Birlikte oynadığınız oyunculardan bir en iyi 11 yapar mısınız?
Kaleye kendimi koyuyorum (gülüyor). Defansta Rıza Çalımbay, Samet Aybaba, Ulvi Güveneroğlu, Kadir Akbulut. Orta sahada Mehmet Özdilek, Gökhan Keskin ve Sergen Yalçın. Forvette de Metin Tekin, Ali Gültiken ve Feyyaz Uçar.
Antrenör Zafer Öğer, kaleci Zafer Öğer’e neler söylerdi?

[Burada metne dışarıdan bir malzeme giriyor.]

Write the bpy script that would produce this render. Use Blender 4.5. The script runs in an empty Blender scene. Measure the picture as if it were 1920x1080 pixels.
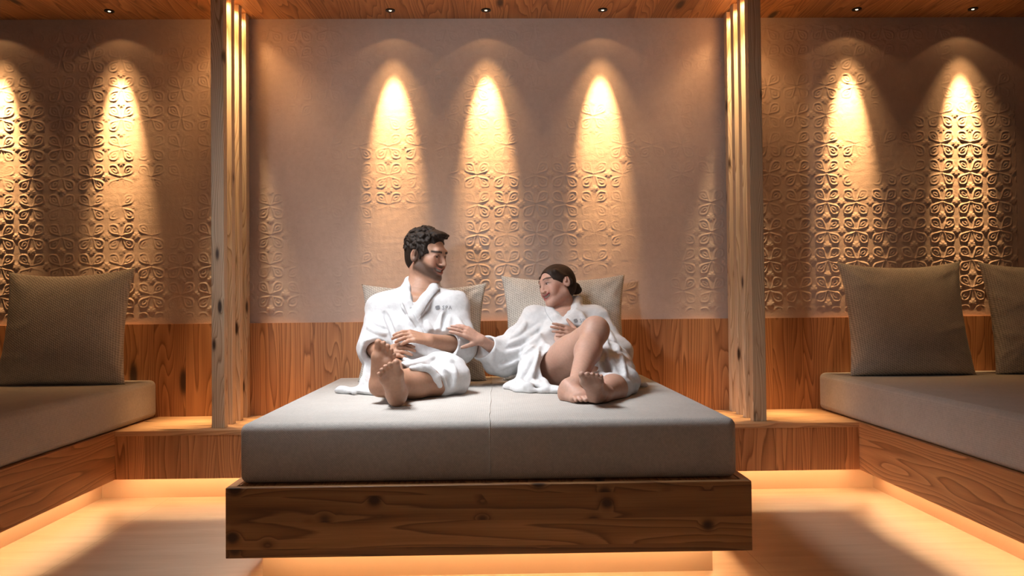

Ne gibi öğütler verirdi?
Türkiye’de kazanmadığı kupa kalmamış, ne diyeyim (gülüyor)…
DÖRT DEĞERLİ İNSAN
Futbol yaşantınızda sizi derinden etkileyen isimler kimler?
Spor yaşantımda benim için dört değerli insan var. Mehmet Özdilek hem futbolculuk hem de antrenörlük hayatımda benim için çok özel bir insandır. Bunun yanında Mustafa Denizli, Tayfur Havutçu ve Sedat Karabük’ün de bende çok özel yerleri vardır.
Bugün genç bir eldivenin iyi bir kaleci olması için mutlak suretle yapması gereken şeyler nelerdir?
Çok çalışacak, sabırlı olacak, kaleye geçtiği zamanda yerini kimseye kaptırmayacak. Maç kurtarma özelliklerine sahip olacak.
Kalecilik döneminizde unutamadığınız maçlar, unutamadığınız anılar var mı?
Antrenörlük hayatımda Süper Lig şampiyonluğu, Türkiye Kupası Şampiyonluğu, 1. Lig şampiyonluğu ve amatör takım şampiyonlukları gördüm. En büyük özelliğim futbolculuk yıllarımda hangi kupayı kazandıysam, antrenörlük hayatımda da aynı kupaları kazanmam. Hayatımdaki en güzel şeylerden bir tanesi de Beşiktaşlı Zafer olarak BJK müzesinde formamın asılı olması ve bugüne kadar Beşiktaş’ta oynayan kaleciler arasında ilk 10 kaleci arasında olmam benim için büyük onur. Ayrıca Altay’da 1182 dakika gol yememe rekorum var. Bunun için de çok mutluyum.
Bizim unuttuğumuz sizin eklemek istediğiniz bir şey var mı?
Mehmet Özdilek ve ekibi kaliteli insanlardan kurulu. Veysel Cihan, Yusuf Köklü ve özellikle Dünyacan Çiçekverdi’nin günümüz şartlarında kullanılan bilimsel futbol teknikleri araştırmaları doğrultusunda kendimi çok geliştiriyorum. Böyle bilgili ve tecrübeli bir ekiple çalıştığım için kendimi şanslı hissediyorum. U12’de kalecilik yapan torunum Efe Öğer’in izimden gelip, Beşiktaş A takımında görev almasını diliyorum. Futbol şansı açık olsun.